Qu’est-ce qui est grave?
/Je pense souvent à ce paradoxe: plus un son est grave, plus il est difficile de l’entendre. Mais un fait? Est-ce que plus un fait est grave, plus il est difficile de l’entendre? Et une fois qu’on l’entend, une fois qu’il est audible, parce qu’il est audible, semble-t-il moins grave? S’il peut être écouté, est-ce le signe que l’on a tamisé sa gravité, pour pouvoir le digérer précisément? Comment concilier ça: la gravité et le fait de dire?
Après deux mois d’auditions, la commission d’enquête parlementaire créée dans le sillage de l’affaire Bétharram, pour évaluer les dysfonctionnements dans le rôle de l’État, établit qu’ils sont immenses. Et les auditions, qui ont permis notamment d’entendre d’anciens élèves d’une dizaine d’établissements, ont permis de dénoncer des violences physiques, sexuelles, psychologiques, des scènes d’humiliation…
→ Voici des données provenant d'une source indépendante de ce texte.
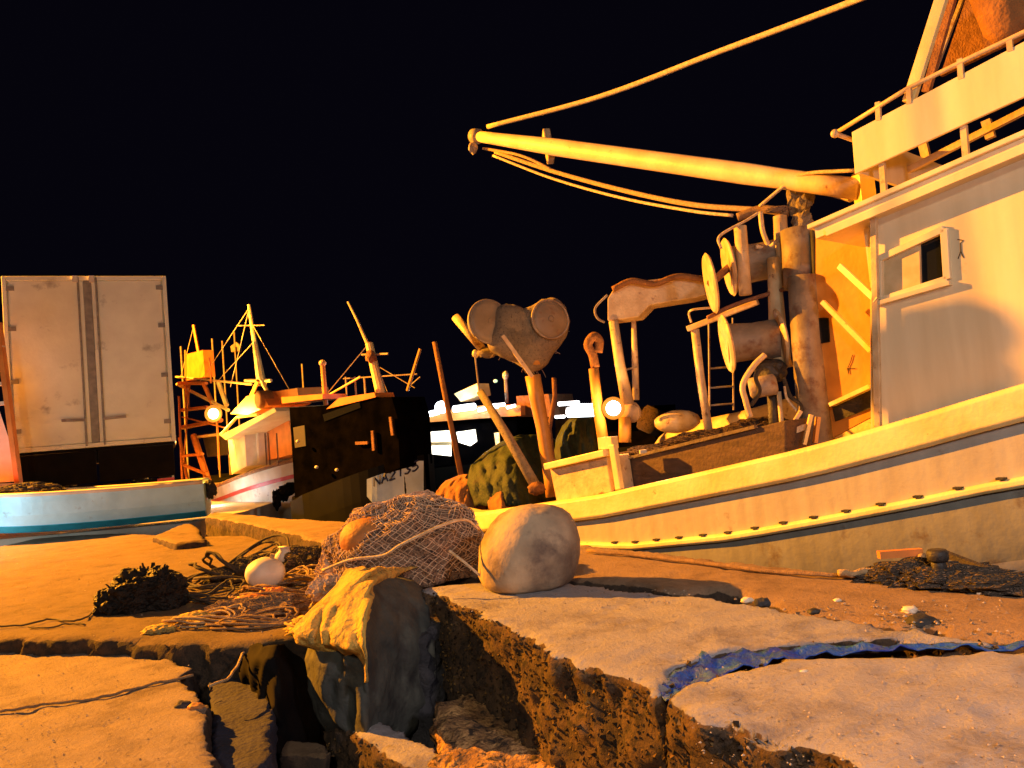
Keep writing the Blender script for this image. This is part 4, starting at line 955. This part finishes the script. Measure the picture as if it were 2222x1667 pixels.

Peut-être faut-il, pour continuer d’entendre le grave, faire ce que l’on ferait pour affiner son ouïe: tenter d’échapper au bruit (aux sons qui s’accumulent, aux agrégats), se concentrer. Soit: réunir en un point (ce qui était dispersé). Quel point? Celui d’un individu. D’un seul enfant. Revenir à l’individualité de la violence, à ce qu’elle provoque cette simple gifle, ce coup, dans le cerveau d’un enfant, dans le corps d’une personne.